TEFRA and the general provisions of the Internal Revenue Code, if properly invoked by plaintiffs, gave plaintiffs comprehensive and meaningful remedies for the harms they alleged that they suffered as a result of the federal defendants’ assessment and collection actions. We disagree with plaintiffs’ contention that a complete remedy was precluded by the statutory scheme.5 But even if the statutory remedies, individually and collectively, did not potentially afford “complete relief’ to plaintiffs in some sense, precedent requires only that Congress has considered the universe of harms that could be eom-*1188mitted under TEFRA and has made available rights and remedies that are meaningful and adequate. See Chilicky, 487 U.S. at 421-23, 108 S.Ct. 2460; Libas, 329 F.3d at 1130; Berry, 925 F.2d at 314. We have no doubt that the remedies under TEFRA and the general provisions of the Internal Revenue Code are adequate to provide a just remedy for any impropriety of government officials that may occur in partnership audits and tax collection. Plaintiffs have not shown that the remedies Congress created in the comprehensive Internal Revenue Code are inadequate or meaningless. To the contrary, we view a Bivens remedy as not only superfluous here, but also as a potential impediment to the orderly assessment and collection of taxes. Our review of TEFRA and the general provisions of the Internal Revenue Code leads us to conclude that Congress carefully weighed the harms that could be suffered by taxpayers against the need for an efficient system of partnership taxation, and then gave partners meaningful and adequate remedies for any wrongdoing by auditors in the assessment and collection of partnership taxes.
D
Considering the decisions of our sister circuits, the comprehensiveness of the Internal Revenue Code and its remedial provisions for the benefit of taxpayers, and the specific remedies available to a partner challenging audits pursuant to TEFRA, we hold that the taxpayer plaintiffs here have no right to Bivens relief for any allegedly unconstitutional actions of IRS officials engaged in tax assessment and collection. Stated another way, plaintiffs may not pursue a Bivens action with complaints about the IRS’s audits, assessments, and collection of partnership taxes and the obligations of partners.6
AFFIRMED.
. Because the plaintiffs’ claims were dismissed on a motion to dismiss pursuant to Rule 12(b)(6), this factual section recites the facts as pleaded by plaintiffs, which we accept as true for purposes of assessing the dismissal. Wyler Summit P'ship v. Turner Broad.
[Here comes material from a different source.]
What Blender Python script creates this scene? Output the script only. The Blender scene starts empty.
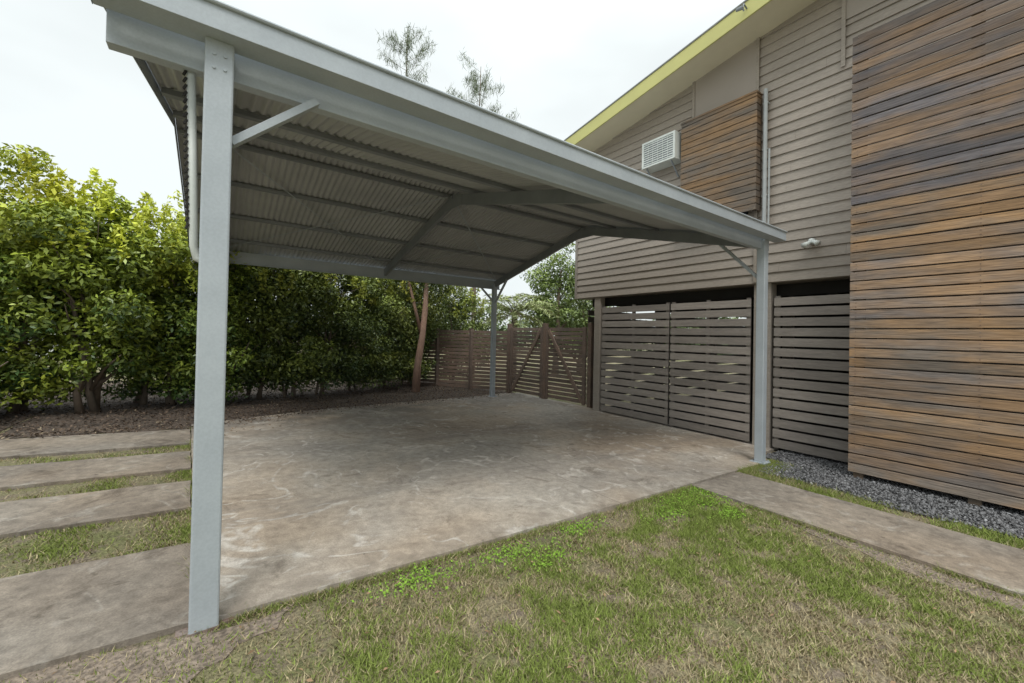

Sys., 135 F.3d 658, 661 (9th Cir. 1998).
. In reviewing the scope of the Internal Revenue Code, the Shreiber court further recognized the important balance that Congress struck in the Code between taxpayer rights and the need for an efficient system of taxation. "Congress chose to provide certain remedies, and not others, as part of the complex statutory scheme which regulates the relationship between the IRS and taxpayers.” 214 F.3d at 152-53. The Third Circuit concluded that “Congress’s efforts to govern the relationship between the taxpayer and the *1185taxman indicate that Congress has provided what it considers to be adequate remedial mechanisms for wrongs that may occur in the course of this relationship.” Id. at 155.
. McMillen also stressed that Chilicky requires only that the remedies available to an aggrieved party be meaningful and adequate; the remedies need not be perfectly comprehensive. "The remedies Congress has created may not be perfectly comprehensive, but they do supply 'meaningful safeguards or remedies for the rights of persons situated’ as [appellants] were.” 960 F.2d at 190-91 (quoting Chilicky, 487 U.S. at 425, 108 S.Ct. 2460). McMillen concluded that, "[i]n such cases, the courts have declined to create new Bivens remedies.” Id. at 191.
. The conclusions of these courts are also consistent with our prior expressions of views, even if dicta, in cases that we have decided. See, e.g., Shwarz, 234 F.3d at 434 (citing the holdings in Fishburn, Vennes, and McMillen and stating that "[w]e also have agreed with this view, albeit in dictum”); Wages v. IRS, 915 F.2d 1230, 1235 (9th Cir. 1990) (stating that "we have never recognized a constitutional violation arising from the collection of taxes”).
. Plaintiffs did not pursue all remedies potentially available under TEFRA and the general Intemal Revenue Code provisions.
. Because of our conclusion that a Bivens action is unavailable as a vehicle for the assertion of the alleged constitutional violations by the IRS auditors, we need not and do not address the substance of each asserted claim of constitutional violation. Moreover, in rejecting a Bivens action in this setting, we do not suggest that a taxpayer may not, in an appropriate case, challenge the constitutionality of any provision of the Internal Revenue Code by seeking declaratory relief, an issue that is not before us. See, e.g., South Carolina v. Regan, 465 U.S. 367, 104 S.Ct. 1107, 79 L.Ed.2d 372 (1984) (granting appellant leave to file suit alleging portions of TEFRA to be unconstitutional); Edwards v. Comm’r, 680 F.2d 1268, 1270 (9th Cir.1982) (per curiam) (summarizing previous taxpayer challenges to the constitutionality of the Internal Revenue Code).